Hanah and Benjamin, excellently portrayed respectively by Hani Furstenberg (“Mississippi Murder”) and Ishai Golan (“Mindbender”), are a marriage immersed in grief after losing their only child. They continue trying to get children without success, although later it is revealed that Hanah used a contraceptive method to avoid getting pregnant, as she could not fathom the idea of losing another child. It is evident that their marriage is maintained by their love, but the relationship has deteriorated greatly after their loss. The main antagonist Vladimir, interpreted by Alex Tritenko joins the group of protagonists after he takes the town hostage and accuses them of sickening them with their magic. To fight against their captors, Hanah decides to go above the leaders of the town and create a Golem. It is here where the story gets interesting, as the Golem takes the shape of Josef, their deceased child, which makes a strong bond between him and Hanah. It also starts to become evident the topic of female empowerment in an age way before any feminist movement and when the role of women in society was very different from the current one. In this case, Hanah decides to challenge the male authority making decisions for the greater good of the town, but without their approval, which was not well seen in these times.

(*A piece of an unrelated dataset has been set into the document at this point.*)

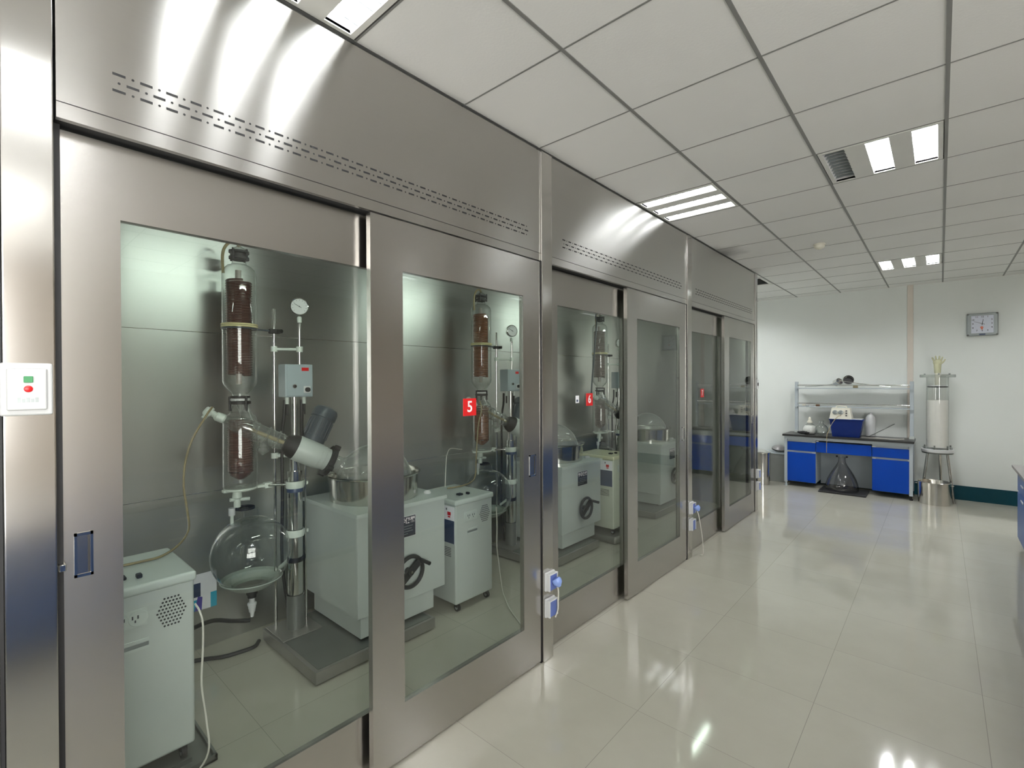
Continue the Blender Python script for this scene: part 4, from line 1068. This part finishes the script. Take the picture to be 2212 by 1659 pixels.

Once the Golem appears, the most violent scene takes place. The Golem is extremely powerful and sadistic, smashing into pieces, literally, whoever it understands is a menace for Hanah, her creator. These violent scenes are graphic and impressive and leave little to the imagination. Although most of the time these violent moments are expected and since the first scene the sadism of this creature is clear, they manage to impress with how graphic they are. Something that contributes to how imposing these scenes are is the style of shot used, always well balanced and aesthetically beautiful, even with the carnage shown. This type of scene reminded me of “Apostle”, where the same thing happens, scenes that impress for their sadism as well as their visual richness.

Some elements that can work against the enjoyment of the movie is the soundtrack and how culturally specific it is. The music sometimes is completely out of place with the scene and it seems more appropriate for a police investigation movie than for a supernatural horror movie. Also, the legend of the Golem as well as that the story is heavily centered in Jewish religion can affect its enjoyment, as if you have no knowledge about this it can become a little difficult to follow the thread of the plot and associate with the protagonists. In addition, there are some parts where the rhythm of the movie drops considerably and maybe for some viewers, it can be too slow or boring. In my experience, this was not the case and the minor flaws that I found did not harm the enjoyment of this movie.

“The Golem” explores a genre that has gained popularity inside of horror movies as folk horror but giving it its own cultural sense. With good care for the visuals, an interesting story and a great cast, “The Golem” results in a movie, that besides bringing new things, it is very interesting. Although it has some minor flaws, they do not affect much the final product. The Paz brothers continue to innovate in horror cinema, but this time they managed to do it in a more accurate way.